Arrest warrants were issued for more than 130 suspects across Turkey yesterday for their links to the Gülenist Terror Group (FETÖ). The operations are the latest chapter in Turkey's multi-year crackdown on the group blamed for three coup attempts in 2013 and 2016. The suspects include on-duty military personnel, former soldiers, executives and the staff of now-defunct labor unions associated with the terrorist group.
FETÖ, which branded itself as the Hizmet (Service) Movement for decades before moving to topple the government, is known for attracting masses by posing as a charity network with religious undertones.
After 249 people were killed on July 15, 2016 in a coup bid by the group's infiltrators in the military, authorities stepped up their fight against the group whose tentacles extend from Turkey to the far corners of the globe where it runs a network of companies and schools.

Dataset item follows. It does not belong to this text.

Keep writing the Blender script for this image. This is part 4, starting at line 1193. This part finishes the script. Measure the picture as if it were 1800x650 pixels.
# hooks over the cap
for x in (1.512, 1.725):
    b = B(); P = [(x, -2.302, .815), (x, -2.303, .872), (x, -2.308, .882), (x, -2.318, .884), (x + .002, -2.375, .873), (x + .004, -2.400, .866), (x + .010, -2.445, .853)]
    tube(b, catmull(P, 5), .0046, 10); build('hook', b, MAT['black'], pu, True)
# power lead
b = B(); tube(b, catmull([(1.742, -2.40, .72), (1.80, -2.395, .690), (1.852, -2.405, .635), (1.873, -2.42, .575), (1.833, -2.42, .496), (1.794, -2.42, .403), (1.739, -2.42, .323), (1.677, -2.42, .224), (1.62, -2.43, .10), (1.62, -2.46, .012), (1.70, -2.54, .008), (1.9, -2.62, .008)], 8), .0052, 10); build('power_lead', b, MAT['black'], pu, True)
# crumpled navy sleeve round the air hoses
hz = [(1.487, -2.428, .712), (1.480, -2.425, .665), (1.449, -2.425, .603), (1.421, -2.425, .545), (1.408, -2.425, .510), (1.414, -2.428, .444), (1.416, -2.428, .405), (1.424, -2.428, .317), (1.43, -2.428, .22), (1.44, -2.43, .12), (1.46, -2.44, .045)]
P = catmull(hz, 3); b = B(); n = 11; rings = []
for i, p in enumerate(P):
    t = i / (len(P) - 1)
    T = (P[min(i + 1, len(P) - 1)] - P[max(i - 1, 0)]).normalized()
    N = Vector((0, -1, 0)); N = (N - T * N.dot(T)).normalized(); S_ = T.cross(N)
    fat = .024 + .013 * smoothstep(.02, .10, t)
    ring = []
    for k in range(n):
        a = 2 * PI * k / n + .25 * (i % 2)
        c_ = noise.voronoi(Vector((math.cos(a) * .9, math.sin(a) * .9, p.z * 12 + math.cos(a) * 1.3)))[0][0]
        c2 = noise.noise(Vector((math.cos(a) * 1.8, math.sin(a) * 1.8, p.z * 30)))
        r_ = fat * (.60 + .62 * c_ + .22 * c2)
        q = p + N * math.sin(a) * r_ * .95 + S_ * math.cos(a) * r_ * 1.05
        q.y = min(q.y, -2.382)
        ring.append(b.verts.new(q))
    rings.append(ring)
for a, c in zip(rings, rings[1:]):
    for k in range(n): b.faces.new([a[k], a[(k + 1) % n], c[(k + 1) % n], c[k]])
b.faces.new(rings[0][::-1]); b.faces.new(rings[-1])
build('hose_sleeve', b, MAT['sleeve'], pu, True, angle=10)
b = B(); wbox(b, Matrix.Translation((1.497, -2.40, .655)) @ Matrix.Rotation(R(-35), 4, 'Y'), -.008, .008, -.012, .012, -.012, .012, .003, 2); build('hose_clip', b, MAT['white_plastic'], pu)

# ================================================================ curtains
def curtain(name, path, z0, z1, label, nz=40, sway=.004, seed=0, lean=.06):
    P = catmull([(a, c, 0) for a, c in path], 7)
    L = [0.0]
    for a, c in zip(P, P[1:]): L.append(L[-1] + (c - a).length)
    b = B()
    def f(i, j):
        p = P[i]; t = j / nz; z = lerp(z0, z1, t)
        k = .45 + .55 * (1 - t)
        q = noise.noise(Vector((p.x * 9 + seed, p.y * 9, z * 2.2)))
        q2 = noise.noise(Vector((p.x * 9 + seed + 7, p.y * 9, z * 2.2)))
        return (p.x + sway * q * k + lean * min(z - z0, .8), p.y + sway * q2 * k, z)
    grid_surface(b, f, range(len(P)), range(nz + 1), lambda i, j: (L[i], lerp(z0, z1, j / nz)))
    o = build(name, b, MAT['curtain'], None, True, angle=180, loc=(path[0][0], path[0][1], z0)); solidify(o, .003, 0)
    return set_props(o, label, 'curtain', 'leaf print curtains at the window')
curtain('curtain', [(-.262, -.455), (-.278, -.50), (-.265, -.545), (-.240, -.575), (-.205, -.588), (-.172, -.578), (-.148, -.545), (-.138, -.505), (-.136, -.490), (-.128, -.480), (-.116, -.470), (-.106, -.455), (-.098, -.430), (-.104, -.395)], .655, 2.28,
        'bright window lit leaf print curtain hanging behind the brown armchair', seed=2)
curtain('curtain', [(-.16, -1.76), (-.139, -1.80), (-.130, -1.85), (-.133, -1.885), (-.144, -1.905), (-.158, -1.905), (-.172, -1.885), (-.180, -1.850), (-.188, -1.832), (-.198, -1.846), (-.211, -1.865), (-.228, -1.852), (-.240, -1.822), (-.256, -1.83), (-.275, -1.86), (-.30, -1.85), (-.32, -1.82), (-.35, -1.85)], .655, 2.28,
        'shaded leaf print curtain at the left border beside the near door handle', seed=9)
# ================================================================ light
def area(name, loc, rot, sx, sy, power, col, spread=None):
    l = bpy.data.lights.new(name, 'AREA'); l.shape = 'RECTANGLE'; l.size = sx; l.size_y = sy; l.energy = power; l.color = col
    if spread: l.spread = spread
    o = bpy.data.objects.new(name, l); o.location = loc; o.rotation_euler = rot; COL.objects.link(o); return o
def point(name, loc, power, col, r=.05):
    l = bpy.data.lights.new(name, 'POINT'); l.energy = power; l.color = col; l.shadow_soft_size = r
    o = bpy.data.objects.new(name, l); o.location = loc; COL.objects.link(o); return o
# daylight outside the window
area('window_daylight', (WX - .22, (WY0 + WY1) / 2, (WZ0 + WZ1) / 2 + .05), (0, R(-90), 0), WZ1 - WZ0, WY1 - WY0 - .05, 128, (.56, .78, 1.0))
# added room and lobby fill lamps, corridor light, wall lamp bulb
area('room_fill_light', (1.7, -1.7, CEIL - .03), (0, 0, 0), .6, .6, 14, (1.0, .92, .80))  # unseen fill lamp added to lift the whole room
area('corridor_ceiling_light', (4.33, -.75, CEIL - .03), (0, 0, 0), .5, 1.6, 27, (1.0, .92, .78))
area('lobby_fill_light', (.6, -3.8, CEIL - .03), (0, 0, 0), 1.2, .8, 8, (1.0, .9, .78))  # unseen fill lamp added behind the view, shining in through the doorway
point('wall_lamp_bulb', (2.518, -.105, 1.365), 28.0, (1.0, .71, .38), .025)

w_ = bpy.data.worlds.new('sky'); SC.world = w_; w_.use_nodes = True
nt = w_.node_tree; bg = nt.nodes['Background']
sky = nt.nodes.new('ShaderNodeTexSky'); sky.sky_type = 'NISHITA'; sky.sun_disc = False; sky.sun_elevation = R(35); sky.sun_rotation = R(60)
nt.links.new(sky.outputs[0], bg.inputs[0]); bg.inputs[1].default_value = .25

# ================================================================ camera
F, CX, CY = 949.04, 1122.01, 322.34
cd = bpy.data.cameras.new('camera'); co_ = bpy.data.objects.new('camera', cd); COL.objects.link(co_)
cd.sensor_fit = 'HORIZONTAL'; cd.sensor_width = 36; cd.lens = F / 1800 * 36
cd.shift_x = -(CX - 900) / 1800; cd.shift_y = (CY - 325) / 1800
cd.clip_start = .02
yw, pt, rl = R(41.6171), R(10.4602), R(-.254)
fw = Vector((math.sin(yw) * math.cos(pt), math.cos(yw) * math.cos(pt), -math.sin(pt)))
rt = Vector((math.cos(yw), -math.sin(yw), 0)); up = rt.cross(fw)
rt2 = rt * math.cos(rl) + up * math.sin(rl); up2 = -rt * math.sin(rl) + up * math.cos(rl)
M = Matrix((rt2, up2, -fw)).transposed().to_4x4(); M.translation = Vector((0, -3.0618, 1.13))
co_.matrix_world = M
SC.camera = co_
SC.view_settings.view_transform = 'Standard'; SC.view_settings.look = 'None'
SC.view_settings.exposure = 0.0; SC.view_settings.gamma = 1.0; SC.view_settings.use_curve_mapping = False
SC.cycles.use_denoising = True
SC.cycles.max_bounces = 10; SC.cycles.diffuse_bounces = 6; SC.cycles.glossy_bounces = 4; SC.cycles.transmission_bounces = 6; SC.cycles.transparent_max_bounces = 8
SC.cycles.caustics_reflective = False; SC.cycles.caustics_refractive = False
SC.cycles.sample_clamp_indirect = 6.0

A public prosecutor in the central province of Konya issued arrest warrants for 70 FETÖ suspects, including 58 former and active soldiers, and police searched for the suspects across 27 provinces as part of nationwide operations.
Twelve of the suspects were soldiers who had been dismissed from the military. A total of 40 suspects had been detained so far.
Separately, the Ankara Chief Public Prosecutor's office issued arrest warrants for 67 FETÖ suspects in 12 provinces.
Among the suspects are seven union administrators of the former FETÖ-affiliated Aksiyon Labor Confederation and 15 users of ByLock, an encrypted messaging app exclusively used by FETÖ members to communicate and relay messages of FETÖ's U.S.-based leader Fetullah Gülen to the masses linked to the group. Of them, 33 have already been arrested so far.
Gülen had claimed he was not involved in the attempt though investigators found out he had secretly instructed his followers to seize power, and strong evidence shows most officers in the coup attempt were associated with FETÖ.
Turkey is seeking Gülen's extradition from the U.S. or at least his arrest to prevent his escape. Fourteen soldiers were also arrested in simultaneous operations in nine different provinces as part of a probe launched by northeastern Bayburt Chief Public Prosecutor's Office against the terrorist group.
Separately, 14 suspects, including on-duty soldiers and police, were arrested in the eastern province of Van. In the northwestern Kocaeli province, 17 suspects, including a number of former soldiers were arrested.
A prosecutor's office in Kocaeli also issued arrest warrants for 26 soldiers, including five dismissed, one retired and 20 on-duty soldiers.
In related news, a gendarmerie colonel, who was detained for his suspected links to FETÖ, invoked the remorse law for a reduced sentence and confessed to his ties to the group, giving the names of suspected Gülenists to authorities.
Yılmaz Özdemir had been recently arrested while serving as a gendarmerie commander in the northern province of Düzce in an operation targeting the group's military infiltrators.
Özdemir confessed his intimate ties with the group, which is known for recruiting military cadets to its cause, and told investigators that he was regularly in touch with "brothers," a name given to FETÖ's point men in charge of infiltrators in the army and other institutions.
Thousands of soldiers were dismissed from their posts, detained or arrested after the coup attempt, and coup trials have been underway since late 2016 across the country.
In Thursday's trial, a lieutenant colonel held on coup charges told the court how the coup attempt unfolded at a military base that houses a school for helicopter pilots in the capital Ankara.
Murat Bolat, who is among 155 defendants accused of involvement in the putsch bid, told an Ankara court yesterday that he, in fact, opposed the coup and blamed other military officers.
Bolat was tasked by putschists to abduct Hakan Fidan, the chief of Turkey's intelligence service, during the coup attempt. Fidan was among the few people who avoided abduction by putschists who managed to hold the army chief and top commanders opposing the coup hostage for hours.
Bolat told the court that Halil Gül and Özcan Karacan, two other lieutenant colonels in the Peace At Home Council of putschists, plotted to "kidnap President Recep Tayyip Erdoğan." Erdoğan was on vacation in southwestern Turkey when putschists sent two teams of assassins to kill him. Upon learning a coup attempt was unfolding, Erdoğan flew to Istanbul where he mobilized the public to confront the pro-coup troops.
Bolat said Gül had asked him one day before the coup if he could do "fast rope," a technique used to quickly deploy troops from a helicopter to the ground. When he inquired why he was asked to do it, Gül told him they would "take Hakan Fidan." He said he asked for a written order from Gül, but the putschist officer failed to give him one and "threatened" him when he questioned the order.
"Karacan was also in Gül's room. They told me that they had formed teams in Istanbul and İzmir, and they would also take the president. They had a list containing the names of pilots tasked with this on the desk," he told the court.